待賢門院堀河

長からむ心もしらず黒髪の
   みだれて今朝はものをこそ思へ


決まり字:ナガカ(三字決まリ)
 これで80リンクめ。8割方終了した。残るは20首。全体の5分の1を残すのみで ある。

 作者が仕えた待賢門院は、鳥羽天皇の中宮藤原璋子である。崇徳天皇、後白河天皇の母親 である。待賢門院堀河は、村上源氏の源顕仲の娘である。顕仲が神祇伯であったので、伯卿 女とも称される。璋子の落飾にともない出家している。この歌の持つ「髪」の艶っぽい イメージを考えると、髪を切っての出家には一抹の寂しさを感じてしまう。
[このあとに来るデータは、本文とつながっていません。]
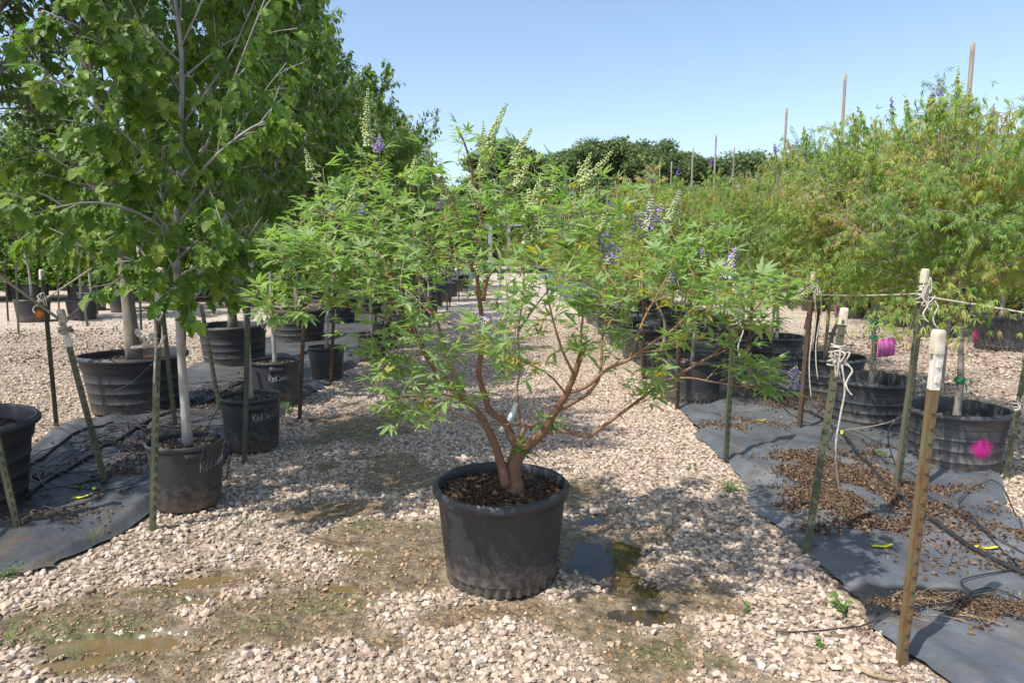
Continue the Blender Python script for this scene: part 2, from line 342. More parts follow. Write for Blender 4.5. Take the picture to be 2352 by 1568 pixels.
def fabric_mat(name, k, dirt):
    m, nt, N, L, P = newmat(name)
    tc = N.new('ShaderNodeTexCoord'); co = tc.outputs['Object']
    t = noise(N, L, 1.7, 8, co, .65)
    r = ramp(N, [(q, tuple(c*k for c in cc)) for q, cc in [(.3, (.058, .066, .078)), (.45, (.096, .108, .126)), (.58, (.14, .15, .165)), (.75, (.26, .25, .23))]]); L.new(t.outputs['Fac'], r.inputs[0])
    w = N.new('ShaderNodeAttribute'); w.attribute_name = 'wet'
    mx = N.new('ShaderNodeMix'); mx.data_type = 'RGBA'; mx.inputs['B'].default_value = (.014, .014, .015, 1)
    L.new(w.outputs['Fac'], mx.inputs['Factor']); L.new(r.outputs[0], mx.inputs['A'])
    dn = noise(N, L, 5, 8, co, .7); dr = ramp(N, [(dirt, (0, 0, 0)), (dirt+.14, (1, 1, 1))]); L.new(dn.outputs['Fac'], dr.inputs[0])
    dm = N.new('ShaderNodeMath'); dm.operation = 'MULTIPLY'; dm.inputs[1].default_value = .7; L.new(dr.outputs[0], dm.inputs[0])
    d2 = N.new('ShaderNodeMix'); d2.data_type = 'RGBA'; d2.inputs['B'].default_value = (.11, .085, .06, 1)
    L.new(dm.outputs[0], d2.inputs['Factor']); L.new(mx.outputs['Result'], d2.inputs['A'])
    L.new(d2.outputs['Result'], P.inputs['Base Color'])
    P.inputs['Roughness'].default_value = .5; P.inputs['Specular IOR Level'].default_value = .6
    wv = N.new('ShaderNodeTexWave'); wv.inputs['Scale'].default_value = 60; wv.inputs['Distortion'].default_value = 1; L.new(co, wv.inputs[0])
    b = N.new('ShaderNodeBump'); b.inputs['Strength'].default_value = .25; b.inputs['Distance'].default_value = .003; L.new(wv.outputs['Fac'], b.inputs['Height'])
    n2 = noise(N, L, 6, 6, co); b2 = N.new('ShaderNodeBump'); b2.inputs['Strength'].default_value = .8; b2.inputs['Distance'].default_value = .03
    L.new(n2.outputs['Fac'], b2.inputs['Height']); L.new(b.outputs[0], b2.inputs['Normal']); L.new(b2.outputs[0], P.inputs['Normal'])
    return m
M['fabric'] = fabric_mat('woven_ground_fabric', .95, .52); M['fabric_black'] = fabric_mat('black_ground_fabric', .6, .48)

def water_mat(name, col, dens):
    m, nt, N, L, P = newmat(name)
    N.remove(P)
    g = N.new('ShaderNodeBsdfGlossy'); g.inputs['Roughness'].default_value = .03
    tr = N.new('ShaderNodeBsdfTransparent'); tr.inputs['Color'].default_value = (*col, 1)
    df = N.new('ShaderNodeBsdfDiffuse'); df.inputs['Color'].default_value = (.30, .225, .11, 1)
    m1 = N.new('ShaderNodeMixShader'); m1.inputs[0].default_value = dens
    L.new(tr.outputs[0], m1.inputs[1]); L.new(df.outputs[0], m1.inputs[2])
    fr = N.new('ShaderNodeFresnel'); fr.inputs['IOR'].default_value = 1.5
    tc = N.new('ShaderNodeTexCoord'); t = noise(N, L, 9, 2, tc.outputs['Object'])
    b = N.new('ShaderNodeBump'); b.inputs['Strength'].default_value = .06; b.inputs['Distance'].default_value = .01
    L.new(t.outputs['Fac'], b.inputs['Height']); L.new(b.outputs[0], g.inputs['Normal'])
    m2 = N.new('ShaderNodeMixShader'); L.new(fr.outputs[0], m2.inputs[0]); L.new(m1.outputs[0], m2.inputs[1]); L.new(g.outputs[0], m2.inputs[2])
    L.new(m2.outputs[0], N['Material Output'].inputs['Surface'])
    return m
M['water_clear'] = water_mat('clear_puddle_water', (.62, .57, .45), .05)
M['water_mud'] = water_mat('muddy_puddle_water', (.75, .6, .36), .5)

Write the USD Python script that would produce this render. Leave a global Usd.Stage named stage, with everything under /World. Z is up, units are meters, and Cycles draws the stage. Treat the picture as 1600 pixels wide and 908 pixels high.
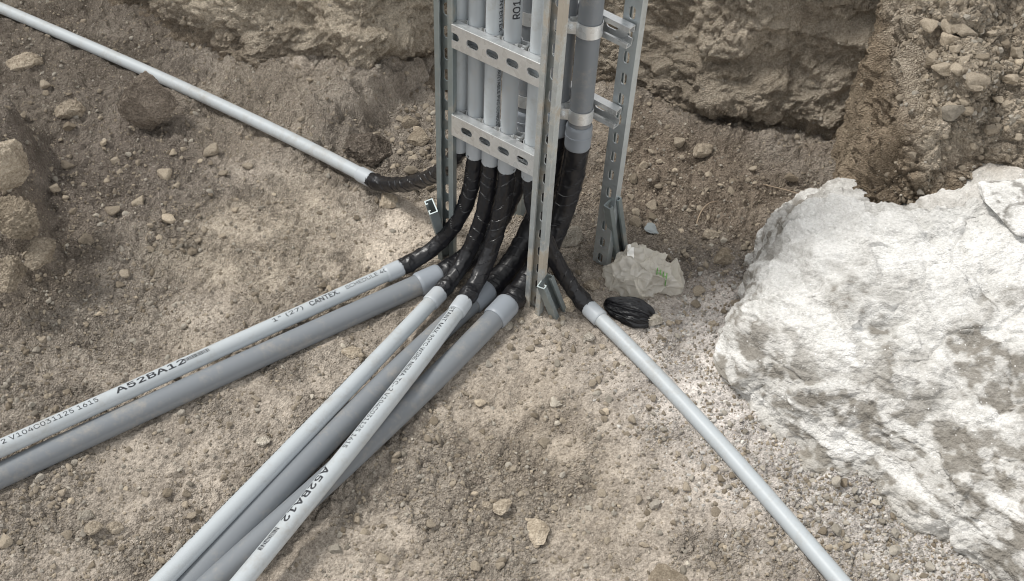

 さて、「みだれ髪」というと与謝野晶子を思い浮かべる方が多いことと思うが、百人一首 を取る方は、「みだれ髪」のイメージはどちらかというとこの「ながからむ」の歌のほうが 強いのではないだろうか。
 この歌は、女性の側の後朝の歌である。妙になまめかしさを感じさせる歌と思うのは私 だけであろうか。

 末永く愛してくださるというあなたの心がわからずに、あなたと別れた朝の 私の気持ちは長く黒い髪が乱れるごとくに乱れているのです。